We can’t just trust the metadata – we analyze the actual source files, line by line.
[2:23] Gen: And that’s where the magic happens.
Because FossID, for instance, detects licenses based on the actual license headers, SPDX tags, copyright notices, and yes – even partial code snippets.
Wait, Shinobi?
Wasn’t this technology named after you?
[2:42] Shinobi: hmm. Yeah, someone decided “License Extractor” was a more fitting name than “Shinobi“.
Whatever.
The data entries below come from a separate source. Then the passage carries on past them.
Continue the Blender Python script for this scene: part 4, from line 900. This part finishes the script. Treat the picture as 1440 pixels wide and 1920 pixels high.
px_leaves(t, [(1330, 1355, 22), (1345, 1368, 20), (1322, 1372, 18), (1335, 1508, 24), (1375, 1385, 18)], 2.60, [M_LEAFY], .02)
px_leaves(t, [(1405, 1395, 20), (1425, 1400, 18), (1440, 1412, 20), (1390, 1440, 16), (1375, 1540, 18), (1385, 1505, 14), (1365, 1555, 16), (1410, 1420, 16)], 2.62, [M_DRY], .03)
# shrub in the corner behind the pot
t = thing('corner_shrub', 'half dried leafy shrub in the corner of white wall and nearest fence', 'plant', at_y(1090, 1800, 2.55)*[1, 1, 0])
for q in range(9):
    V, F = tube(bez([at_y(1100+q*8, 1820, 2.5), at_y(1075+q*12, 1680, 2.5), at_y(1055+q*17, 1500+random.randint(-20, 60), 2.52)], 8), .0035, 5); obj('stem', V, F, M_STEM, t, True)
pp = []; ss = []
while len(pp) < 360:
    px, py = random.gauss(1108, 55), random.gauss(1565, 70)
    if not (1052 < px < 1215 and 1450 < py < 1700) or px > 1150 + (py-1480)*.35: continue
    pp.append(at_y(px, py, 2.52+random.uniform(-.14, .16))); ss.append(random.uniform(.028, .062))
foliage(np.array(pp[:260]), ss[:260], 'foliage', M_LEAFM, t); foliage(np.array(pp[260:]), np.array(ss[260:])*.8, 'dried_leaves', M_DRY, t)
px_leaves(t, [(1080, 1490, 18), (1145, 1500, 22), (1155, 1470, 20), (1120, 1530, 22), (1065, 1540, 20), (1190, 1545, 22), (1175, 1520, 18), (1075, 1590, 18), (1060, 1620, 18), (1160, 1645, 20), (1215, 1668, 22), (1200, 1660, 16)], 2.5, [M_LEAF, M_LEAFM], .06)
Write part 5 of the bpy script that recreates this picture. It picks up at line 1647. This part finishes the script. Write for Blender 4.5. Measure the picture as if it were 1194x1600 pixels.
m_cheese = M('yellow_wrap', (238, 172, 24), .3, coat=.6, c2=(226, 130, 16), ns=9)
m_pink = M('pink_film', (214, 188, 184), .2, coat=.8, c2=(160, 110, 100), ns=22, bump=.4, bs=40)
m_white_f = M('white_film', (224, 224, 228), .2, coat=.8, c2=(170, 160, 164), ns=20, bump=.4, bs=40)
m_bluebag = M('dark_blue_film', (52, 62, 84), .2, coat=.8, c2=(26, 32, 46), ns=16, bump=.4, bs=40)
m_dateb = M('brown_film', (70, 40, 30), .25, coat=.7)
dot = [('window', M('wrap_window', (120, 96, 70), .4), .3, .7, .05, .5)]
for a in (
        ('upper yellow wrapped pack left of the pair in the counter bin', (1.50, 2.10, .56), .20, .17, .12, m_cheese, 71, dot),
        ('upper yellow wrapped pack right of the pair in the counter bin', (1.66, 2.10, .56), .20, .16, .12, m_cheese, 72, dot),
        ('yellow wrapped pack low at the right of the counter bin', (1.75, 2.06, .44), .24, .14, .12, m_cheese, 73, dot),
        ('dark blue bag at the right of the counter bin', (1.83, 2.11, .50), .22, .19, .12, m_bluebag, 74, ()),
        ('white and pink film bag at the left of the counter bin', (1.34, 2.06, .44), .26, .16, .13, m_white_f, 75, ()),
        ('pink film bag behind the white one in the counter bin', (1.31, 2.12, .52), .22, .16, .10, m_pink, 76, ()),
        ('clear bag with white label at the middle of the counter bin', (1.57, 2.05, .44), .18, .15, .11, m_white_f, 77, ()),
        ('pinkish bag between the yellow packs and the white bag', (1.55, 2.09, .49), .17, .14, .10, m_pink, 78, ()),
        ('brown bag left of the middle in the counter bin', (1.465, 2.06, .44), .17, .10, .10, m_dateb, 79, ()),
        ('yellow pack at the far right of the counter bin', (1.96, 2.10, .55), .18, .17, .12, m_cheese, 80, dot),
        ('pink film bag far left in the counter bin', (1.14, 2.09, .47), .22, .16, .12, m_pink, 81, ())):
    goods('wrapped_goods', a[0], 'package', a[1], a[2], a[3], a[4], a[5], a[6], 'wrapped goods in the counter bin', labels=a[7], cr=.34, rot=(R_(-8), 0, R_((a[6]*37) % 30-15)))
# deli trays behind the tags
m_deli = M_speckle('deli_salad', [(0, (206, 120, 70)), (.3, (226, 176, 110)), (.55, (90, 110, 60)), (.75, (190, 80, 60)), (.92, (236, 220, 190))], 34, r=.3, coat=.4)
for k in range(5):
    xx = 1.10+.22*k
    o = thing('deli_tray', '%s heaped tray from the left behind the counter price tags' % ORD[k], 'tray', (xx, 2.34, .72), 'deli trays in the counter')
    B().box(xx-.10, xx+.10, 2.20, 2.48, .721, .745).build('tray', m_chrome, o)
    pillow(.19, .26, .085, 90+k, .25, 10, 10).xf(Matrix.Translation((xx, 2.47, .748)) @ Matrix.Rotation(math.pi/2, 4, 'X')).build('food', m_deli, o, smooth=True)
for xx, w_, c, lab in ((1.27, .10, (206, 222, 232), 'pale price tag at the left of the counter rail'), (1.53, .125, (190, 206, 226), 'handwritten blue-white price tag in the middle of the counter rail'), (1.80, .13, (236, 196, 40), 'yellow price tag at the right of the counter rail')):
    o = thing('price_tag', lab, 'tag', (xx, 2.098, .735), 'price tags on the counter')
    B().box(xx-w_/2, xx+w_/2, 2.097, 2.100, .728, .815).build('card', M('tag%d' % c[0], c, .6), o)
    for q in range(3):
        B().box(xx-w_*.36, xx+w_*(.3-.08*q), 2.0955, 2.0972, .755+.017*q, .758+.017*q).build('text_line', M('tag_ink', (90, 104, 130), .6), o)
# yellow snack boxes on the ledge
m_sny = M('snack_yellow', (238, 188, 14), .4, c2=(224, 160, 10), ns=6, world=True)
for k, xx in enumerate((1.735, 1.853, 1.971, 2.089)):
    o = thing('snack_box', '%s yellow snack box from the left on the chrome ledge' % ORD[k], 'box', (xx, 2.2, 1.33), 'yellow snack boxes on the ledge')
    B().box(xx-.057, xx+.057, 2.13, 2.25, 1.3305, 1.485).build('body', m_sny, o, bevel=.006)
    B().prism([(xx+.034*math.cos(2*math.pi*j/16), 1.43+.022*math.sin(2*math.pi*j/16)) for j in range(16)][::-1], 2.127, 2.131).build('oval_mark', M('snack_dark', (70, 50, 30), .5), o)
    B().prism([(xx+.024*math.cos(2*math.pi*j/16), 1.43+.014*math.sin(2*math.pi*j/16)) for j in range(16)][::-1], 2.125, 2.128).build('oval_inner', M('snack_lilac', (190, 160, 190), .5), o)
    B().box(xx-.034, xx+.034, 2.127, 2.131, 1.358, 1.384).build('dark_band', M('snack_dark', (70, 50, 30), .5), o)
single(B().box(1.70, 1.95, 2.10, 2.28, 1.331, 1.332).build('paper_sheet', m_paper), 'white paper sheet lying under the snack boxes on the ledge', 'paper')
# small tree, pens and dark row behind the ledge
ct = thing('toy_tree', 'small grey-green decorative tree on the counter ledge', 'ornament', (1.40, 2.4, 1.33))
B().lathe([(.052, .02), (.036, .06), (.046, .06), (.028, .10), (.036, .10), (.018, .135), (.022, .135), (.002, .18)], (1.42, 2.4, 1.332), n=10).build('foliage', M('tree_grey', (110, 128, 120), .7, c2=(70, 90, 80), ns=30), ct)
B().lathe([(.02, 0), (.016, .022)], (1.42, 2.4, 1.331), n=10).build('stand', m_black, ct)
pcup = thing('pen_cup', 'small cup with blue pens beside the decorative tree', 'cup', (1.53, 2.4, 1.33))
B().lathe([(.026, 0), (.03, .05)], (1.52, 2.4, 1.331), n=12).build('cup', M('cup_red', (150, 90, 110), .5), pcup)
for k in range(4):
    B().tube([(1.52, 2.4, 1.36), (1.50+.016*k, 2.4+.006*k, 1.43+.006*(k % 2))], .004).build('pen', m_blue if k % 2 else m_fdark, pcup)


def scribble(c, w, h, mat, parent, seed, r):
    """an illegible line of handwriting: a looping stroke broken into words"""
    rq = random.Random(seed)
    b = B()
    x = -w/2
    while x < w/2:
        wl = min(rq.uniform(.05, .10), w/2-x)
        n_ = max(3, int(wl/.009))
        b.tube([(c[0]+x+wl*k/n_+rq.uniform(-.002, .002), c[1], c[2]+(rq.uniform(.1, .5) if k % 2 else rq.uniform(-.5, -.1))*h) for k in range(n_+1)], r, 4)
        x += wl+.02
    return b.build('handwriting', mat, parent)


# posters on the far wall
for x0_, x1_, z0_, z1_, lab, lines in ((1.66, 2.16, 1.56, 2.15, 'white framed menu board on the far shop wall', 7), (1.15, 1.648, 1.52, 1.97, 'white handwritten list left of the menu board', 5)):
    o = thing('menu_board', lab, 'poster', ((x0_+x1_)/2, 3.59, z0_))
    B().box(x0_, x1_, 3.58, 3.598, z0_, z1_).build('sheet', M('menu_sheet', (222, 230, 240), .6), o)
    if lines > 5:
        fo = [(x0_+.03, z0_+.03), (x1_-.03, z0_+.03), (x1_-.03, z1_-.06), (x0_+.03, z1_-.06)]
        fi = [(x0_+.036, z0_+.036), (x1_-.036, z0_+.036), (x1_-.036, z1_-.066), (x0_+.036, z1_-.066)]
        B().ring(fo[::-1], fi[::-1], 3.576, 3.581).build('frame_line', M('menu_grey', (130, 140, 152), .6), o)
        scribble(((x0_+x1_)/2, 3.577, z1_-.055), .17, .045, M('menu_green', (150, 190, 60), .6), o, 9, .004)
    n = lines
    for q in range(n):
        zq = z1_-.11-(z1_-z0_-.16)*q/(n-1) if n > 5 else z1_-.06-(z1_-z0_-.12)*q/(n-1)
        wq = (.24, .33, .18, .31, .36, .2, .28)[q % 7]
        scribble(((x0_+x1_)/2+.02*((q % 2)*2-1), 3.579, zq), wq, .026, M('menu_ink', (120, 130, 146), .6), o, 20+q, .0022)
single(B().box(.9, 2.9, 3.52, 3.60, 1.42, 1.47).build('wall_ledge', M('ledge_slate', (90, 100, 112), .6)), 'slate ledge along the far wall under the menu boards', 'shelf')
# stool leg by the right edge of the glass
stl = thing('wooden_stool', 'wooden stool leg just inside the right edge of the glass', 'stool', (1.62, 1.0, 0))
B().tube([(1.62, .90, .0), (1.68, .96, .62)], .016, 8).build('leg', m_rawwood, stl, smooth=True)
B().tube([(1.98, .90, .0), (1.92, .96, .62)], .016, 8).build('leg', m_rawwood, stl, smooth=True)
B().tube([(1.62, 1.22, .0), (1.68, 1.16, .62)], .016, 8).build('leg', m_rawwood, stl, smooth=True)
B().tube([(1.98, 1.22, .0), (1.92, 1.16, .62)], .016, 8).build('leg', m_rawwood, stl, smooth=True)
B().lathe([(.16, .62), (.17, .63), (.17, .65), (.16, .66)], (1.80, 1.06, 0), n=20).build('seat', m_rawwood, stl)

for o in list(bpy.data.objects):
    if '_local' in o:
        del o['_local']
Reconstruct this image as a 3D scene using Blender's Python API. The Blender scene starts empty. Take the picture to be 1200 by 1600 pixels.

That was a little hurtful, I’m not going to lie.
But anyway, that multi-layered inspection of notice files and source code means if a component claims to be MIT but contains GPL covered files, you’ll know before legal does.
[3:00] Gen: or before a lawyer at your acquirer does.
[3:03] Shinobi: If you’re building embedded systems, distributing software, or preparing for M&A, license drift isn’t just a paperwork problem – it’s a business risk.
[3:12] Gen: Especially when an outdated or mismatched license can derail your audit or introduce obligations you never knowingly agreed to.
[3:19] Shinobi: So what’s the lesson here?
Metadata is helpful, but it’s not always honest when it comes to open source license compliance, trust, but verify – at the file level.
[3:29] Gen: Because when metadata misleads, you could be shipping software with invisible strings attached.
[3:34] Shinobi: That’s right, Gen, and that’s a good point to finish with.
Thanks for listening to another episode of Sushi Bites everyone.
Subscribe for more episodes on software supply chain integrity by going to SCA.ninja/podcast.
[3:47] Gen: Great talk Shinobi! Even though the marketing department dropped your name from the license extractor technology, you’re still everyone’s favorite SCA ninja.
[3:55] Shinobi: Thanks, Jen, you’re the best.